Dada la indeterminación de la relación entre el contenido óntico –lo existente- y la función ontológica, –la necesidad de expresar la insatisfacción- esta función, advierte Laclau, puede ser desempeñada por significantes de signo político completamente opuesto, esto es, tanto por el populismo de izquierda o por el de derechas. Es decir, “cuando la gente se enfrenta a una situación de anomia -desorganización social- radical, la necesidad de alguna clase de orden se vuelve más importante que el orden óntico -verbigracia la afiliación a un partido específico- que permita superarla. Por ende, “no hay populismo posible sin una investidura efectiva en un objeto parcial. Si la sociedad lograra alcanzar un orden institucional de tal naturaleza que todas las demandas pudieran satisfacerse dentro de sus propios mecanismos inmanentes, no habría populismo, pero, por razones obvias, tampoco habría política.”
In nuce, Laclau interpreta y define al populismo de una forma distinta cómo lo hizo Marx respecto al bonapartismo. Para Laclau el populismo es una lógica política de construcción de mayorías sociales y no un tipo específico de régimen político que aparece en un momento de crisis social para garantizar el orden. La diferencia, si bien es importante, no implica, en nuestra opinión, incompatibilidad necesaria. ¿En qué sentido? En que el populismo, si bien puede ser definido como una lógica política de construcción de mayorías sociales y por tanto se trata de un asunto democrático, a tenor de las experiencias latinoamericanas en el siglo XX, el populismo siempre aparece en momentos de crisis de representatividad del estado liberal. Este punto de partida coincidiría con el bonapartismo, a los que habría que sumar otros elementos como el personalismo del líder y su vinculación afectiva-discursiva con el pueblo en general. Un pueblo que podría traducirse como pequeña burguesía heterogénea, del campo y la ciudad, dependiendo del contexto, más la población trabajadora “sobrante” en transición hacia lo que Marx llamaba, - con poca fortuna-, el lumpenproletariado, es decir, los descamisados y pobres de América Latina y los sectores más precarios de los países dominantes centrales.

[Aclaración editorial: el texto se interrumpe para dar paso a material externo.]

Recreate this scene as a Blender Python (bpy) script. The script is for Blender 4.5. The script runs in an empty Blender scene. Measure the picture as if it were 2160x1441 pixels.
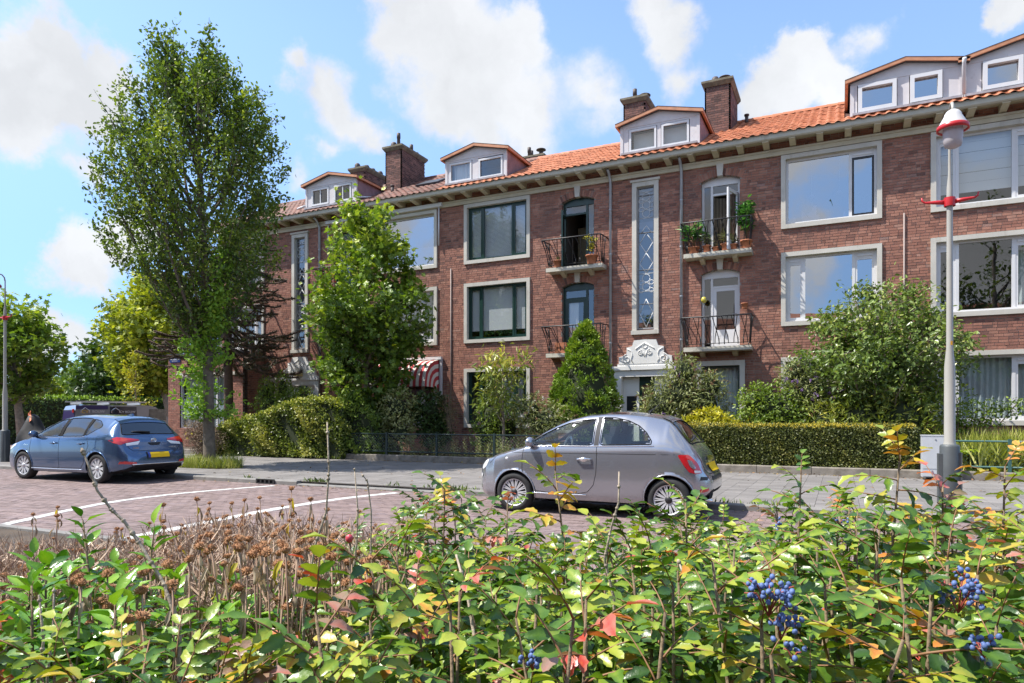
import bpy, math, random
import numpy as np
from mathutils import Vector, Matrix

random.seed(7)
rng = np.random.default_rng(7)
SC = bpy.context.scene
COL = SC.collection
R = math.radians
YAW = R(25.7)

# ------------------------------------------------------------------ camera
cd = bpy.data.cameras.new('camera')
cam = bpy.data.objects.new('camera', cd)
COL.objects.link(cam)
cam.location = (0, 0, 1.40)
cam.rotation_euler = (R(90), 0, YAW)
cd.sensor_width = 36
cd.lens = 24.0
cd.shift_y = 160.5 / 2160
cd.clip_start = 0.05
cd.clip_end = 1500
SC.camera = cam

# ------------------------------------------------------------------ light, sky, exposure
SUN_DIR = Vector((0.86, 0.50, -1.55)).normalized()        # the way the light travels
sl = bpy.data.lights.new('sun', 'SUN')
sl.energy = 3.4
sl.angle = R(0.5)
sl.color = (1.0, 0.95, 0.87)
sun = bpy.data.objects.new('sun', sl)
COL.objects.link(sun)
sun.rotation_euler = SUN_DIR.to_track_quat('-Z', 'Y').to_euler()
sun.location = (-20, -20, 40)
SC.view_settings.view_transform = 'Standard'
SC.view_settings.look = 'None'
SC.view_settings.gamma = 1.0
SC.view_settings.use_curve_mapping = False
SC.view_settings.exposure = 1.20
SC.cycles.max_bounces = 8
SC.cycles.transparent_max_bounces = 24
SC.cycles.transmission_bounces = 4
SC.cycles.caustics_reflective = False
SC.cycles.caustics_refractive = False
SC.cycles.use_denoising = True

world = bpy.data.worlds.new('World')
SC.world = world
world.use_nodes = True


def build_world():
    nt = world.node_tree
    N, Lk = nt.nodes, nt.links
    N.clear()
    out = N.new('ShaderNodeOutputWorld')
    sky = N.new('ShaderNodeTexSky')
    sky.sky_type = 'NISHITA'
    sky.sun_disc = False
    el = math.asin(-SUN_DIR.z)
    sky.sun_elevation = el
    sky.sun_rotation = math.atan2(-SUN_DIR.x, -SUN_DIR.y)
    sky.air_density = 0.9
    sky.dust_density = 0.25
    sky.ozone_density = 2.2
    bg = N.new('ShaderNodeBackground')
    bg.inputs['Strength'].default_value = 0.15
    # the whitish band of the model sky near the horizon, toned down all round
    geo = N.new('ShaderNodeTexCoord'); sx = N.new('ShaderNodeSeparateXYZ'); Lk.new(geo.outputs['Generated'], sx.inputs[0])
    hz = N.new('ShaderNodeMapRange'); hz.interpolation_type = 'SMOOTHSTEP'
    hz.inputs['From Min'].default_value = 0; hz.inputs['From Max'].default_value = .5; hz.inputs['To Min'].default_value = 0; hz.inputs['To Max'].default_value = 1
    Lk.new(sx.outputs['Z'], hz.inputs['Value'])
    tn = N.new('ShaderNodeMix'); tn.data_type = 'RGBA'; tn.inputs['A'].default_value = (.34, .44, .60, 1); tn.inputs['B'].default_value = (1.02, 1.0, .97, 1)
    Lk.new(hz.outputs[0], tn.inputs['Factor'])
    ml = N.new('ShaderNodeMix'); ml.data_type = 'RGBA'; ml.blend_type = 'MULTIPLY'; ml.inputs['Factor'].default_value = 1
    Lk.new(sky.outputs[0], ml.inputs['A']); Lk.new(tn.outputs['Result'], ml.inputs['B'])
    Lk.new(ml.outputs['Result'], bg.inputs['Color'])
    # cumulus: soft balls of cloud at fixed bearings, their edges broken up by noise
    s, c = math.sin(YAW), math.cos(YAW)

    def direction(px, py):
        a, b = (px - 1080) / 1440, (881 - py) / 1440
        return Vector((-s + c * a, c + s * a, b)).normalized()
    seen = [(70, 170, 165, 1.05), (170, 190, 140, 1.05), (255, 150, 95, .95), (30, 270, 130, 1.0), (110, 110, 80, .9), (-60, 190, 160, 1),
            (950, 70, 165, 1.05), (890, 40, 120, 1), (1030, 150, 150, 1.0), (930, 220, 120, .85), (1100, 80, 90, .9), (1120, 240, 130, .8), (1000, 280, 120, .65),
            (700, 200, 100, .75), (610, 145, 70, .72), (750, 260, 85, .75), (690, 325, 70, .55),
            (1690, 130, 95, 1.05), (1650, 190, 105, 1.0), (1740, 160, 80, 1.0), (1700, 95, 60, .95), (1600, 250, 120, .6), (1760, 230, 110, .6),
            (1410, 80, 105, .8), (1370, 25, 80, .75), (1440, 180, 110, .6), (1260, 210, 140, .6), (1150, 330, 150, .5), (1820, 80, 110, .58), (2140, 30, 85, .95),
            (190, 540, 105, .95), (130, 520, 75, .85), (280, 520, 110, .85), (230, 590, 80, .65), (130, 715, 95, .9), (60, 760, 90, .75), (180, 360, 95, .6),
            (40, 600, 70, .55), (620, 380, 90, .5), (2300, 120, 200, .9), (2500, 300, 250, .95), (-300, 300, 260, .9), (-250, 550, 200, .7)]
    blobs = []
    for px, py, r, w in seen:
        d = direction(px, py)
        blobs.append((d, (direction(px + r, py) - d).length * (1.12 if w > .7 else .9), w))
    rr = random.Random(11)
    for k in range(26):                                     # the same kind of sky carries on behind the camera and overhead
        az = YAW + R(90) + R(62) + rr.random() * R(236)
        e = R(8 + 62 * rr.random() ** 1.2)
        d = Vector((math.cos(az) * math.cos(e), math.sin(az) * math.cos(e), math.sin(e)))
        for q in range(2):
            dd = (d + Vector((rr.uniform(-.12, .12), rr.uniform(-.12, .12), rr.uniform(-.05, .05)))).normalized()
            blobs.append((dd, rr.uniform(.09, .2), rr.uniform(.7, 1.05)))
    for x, y, z, r in ((-.30, -.9, .42, .20), (-.08, -.93, .40, .14), (.12, -.93, .22, .12), (-.62, -.75, .30, .13), (.30, -.9, .38, .18), (-.12, -.95, .20, .14), (-.75, -.6, .25, .18), (.35, -.9, .2, .15)):
        blobs.append((Vector((x, y, z)).normalized(), r, .95))
    tc = N.new('ShaderNodeTexCoord')
    n1 = N.new('ShaderNodeTexNoise')
    n1.inputs['Scale'].default_value = 9
    n1.inputs['Detail'].default_value = 7
    n1.inputs['Roughness'].default_value = .6
    Lk.new(tc.outputs['Generated'], n1.inputs['Vector'])
    sub = N.new('ShaderNodeVectorMath'); sub.operation = 'SUBTRACT'
    Lk.new(n1.outputs['Color'], sub.inputs[0]); sub.inputs[1].default_value = (.5, .5, .5)
    sc_ = N.new('ShaderNodeVectorMath'); sc_.operation = 'SCALE'
    Lk.new(sub.outputs[0], sc_.inputs[0]); sc_.inputs['Scale'].default_value = .14
    add = N.new('ShaderNodeVectorMath'); add.operation = 'ADD'
    Lk.new(tc.outputs['Generated'], add.inputs[0]); Lk.new(sc_.outputs[0], add.inputs[1])
    prev = None
    for d, r, w in blobs:
        dist = N.new('ShaderNodeVectorMath'); dist.operation = 'DISTANCE'
        Lk.new(add.outputs[0], dist.inputs[0]); dist.inputs[1].default_value = d
        m = N.new('ShaderNodeMath'); m.operation = 'MULTIPLY_ADD'
        Lk.new(dist.outputs['Value'], m.inputs[0]); m.inputs[1].default_value = -w / r * .85; m.inputs[2].default_value = w
        if prev is None:
            prev = m
        else:
            mx = N.new('ShaderNodeMath'); mx.operation = 'SMOOTH_MAX'
            mx.inputs[2].default_value = .25
            Lk.new(prev.outputs[0], mx.inputs[0]); Lk.new(m.outputs[0], mx.inputs[1]); prev = mx
    n2 = N.new('ShaderNodeTexNoise')
    n2.inputs['Scale'].default_value = 11; n2.inputs['Detail'].default_value = 8; n2.inputs['Roughness'].default_value = .62
    Lk.new(tc.outputs['Generated'], n2.inputs['Vector'])
    a2 = N.new('ShaderNodeMath'); a2.operation = 'MULTIPLY_ADD'
    Lk.new(n2.outputs['Fac'], a2.inputs[0]); a2.inputs[1].default_value = .42; a2.inputs[2].default_value = -.21
    sm = N.new('ShaderNodeMath'); sm.operation = 'ADD'
    Lk.new(prev.outputs[0], sm.inputs[0]); Lk.new(a2.outputs[0], sm.inputs[1])
    mr = N.new('ShaderNodeMapRange'); mr.interpolation_type = 'SMOOTHSTEP'
    mr.inputs['From Min'].default_value = .24; mr.inputs['From Max'].default_value = .56
    mr.inputs['To Max'].default_value = .97
    Lk.new(sm.outputs[0], mr.inputs['Value'])
    cr = N.new('ShaderNodeMapRange')
    n3 = N.new('ShaderNodeTexNoise'); n3.inputs['Scale'].default_value = 7; n3.inputs['Detail'].default_value = 5
    Lk.new(add.outputs[0], n3.inputs['Vector'])
    cr.inputs['From Min'].default_value = .3; cr.inputs['From Max'].default_value = .7
    cr.inputs['To Min'].default_value = .36; cr.inputs['To Max'].default_value = .46
    Lk.new(n3.outputs['Fac'], cr.inputs['Value'])
    cl = N.new('ShaderNodeBackground'); cl.inputs['Color'].default_value = (.95, .97, 1.0, 1)
    Lk.new(cr.outputs[0], cl.inputs['Strength'])
    mixs = N.new('ShaderNodeMixShader')
    Lk.new(mr.outputs[0], mixs.inputs[0]); Lk.new(bg.outputs[0], mixs.inputs[1]); Lk.new(cl.outputs[0], mixs.inputs[2])
    Lk.new(mixs.outputs[0], out.inputs['Surface'])


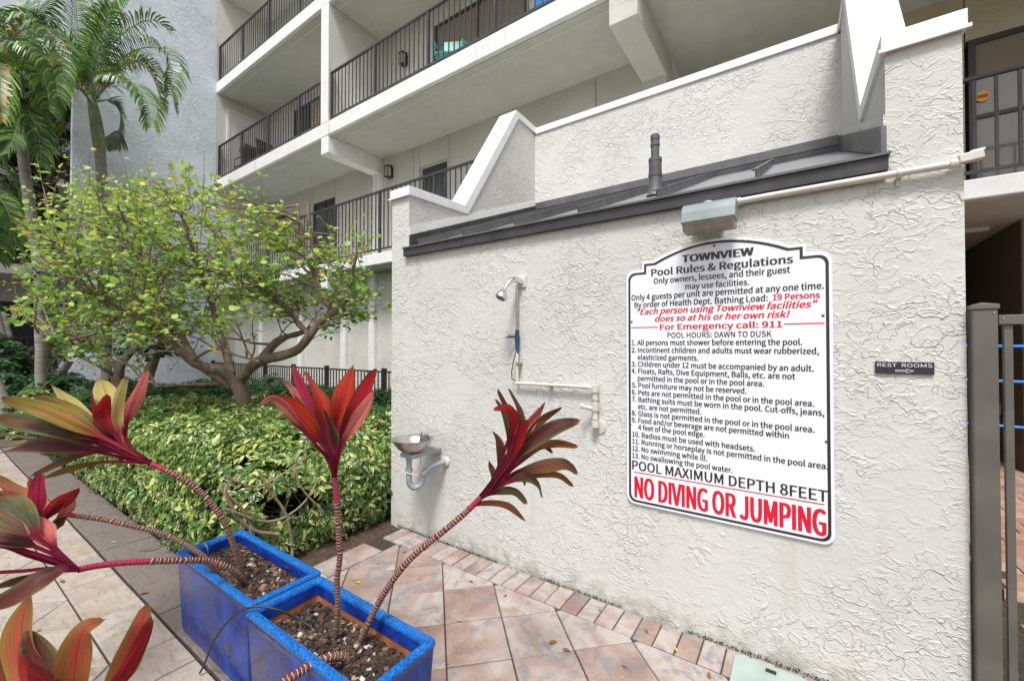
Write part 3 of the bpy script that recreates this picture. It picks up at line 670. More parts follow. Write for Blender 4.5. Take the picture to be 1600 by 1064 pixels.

Respecto a las diferencias no consideramos que se pueda asemejar, como hacen algunos marxistas ortodoxos, el populismo de izquierdas latinoamericano del siglo XX y XXI con el bonapartismo conservador del siglo XIX. El contexto histórico es distinto, tanto por su relación de asimetría geográfica, centro-periferia, como por la fase del capitalismo en la que se hallan. El bonapartismo conservador de un Bismarck o de un Luis Bonaparte venía a cerrar un ciclo de luchas obreras donde la burguesía, extenuada, todavía jugaba un rol progresista en el desarrollo de las fuerzas productivas de sus estados y en la conformación de los mercados nacionales. El bonapartismo garantizó la continuidad del orden burgués recientemente instaurado en Europa. El populismo del siglo XX en América Latina implicó un intento “semi fallido” de desarrollo nacionalista burgués en la época del imperialismo y del capital extranjero. El populismo del siglo XXI se inserta ya en la globalización de los mercados y en la era del imperio desterritorializado lo que conlleva a un intento por regionalizar un nacionalismo contra hegemónico que rompa con la lógica de los acuerdos de libre comercio bilaterales entre países dominantes y dominados. De esta manera, si bien es cierto, existe una lógica populista como táctica política para conformar mayorías sociales electorales, lo relevante es saber con qué objetivos y bajo qué métodos se construye dichas mayorías y cómo la hegemonía se puede mantener en el tiempo sin degenerar al mismo tiempo en autoritarismo.
En conclusión, podemos estar de acuerdo en que los populismos de izquierda en la primera década del siglo XXI fueron progresistas para las mayorías sociales en América Latina. Además, resulta difícil pensar que otra táctica política de izquierdas pudiera haber tenido éxito debido al descrédito de los partidos, a derecha e izquierda, y de los sistemas electorales tradicionales. Empero, el problema no es tanto lograr la hegemonía coyuntural y conformar un gobierno populista por uno, dos o tres periodos consecutivamente. El dilema, y esto debería ser tenido en cuenta en el Estado español, es cómo seguir manteniendo dicha hegemonía democráticamente en el tiempo y avanzar en la solución estructural de los problemas sociales heredados del pasado. No hay duda de que el populismo latinoamericano ha resultado ser una táctica política exitosa contra las oligarquías y sus representantes políticos, pero no han podido pasar de lo táctico a lo estratégico, es decir, a la transformación de las estructuras dependientes del mercado internacional. Una crítica que no solo se le podría hacer a los populismos sino al propio Laclau. En este contexto, o bien los populismos han virado al autoritarismo, con la excusa sempiterna de la presión imperialista, o han sido derrocados por la propia oligarquía a través de los instrumentos institucionales del estado, -lawfare-, o han perdido transitoriamente el poder para recuperarlo después.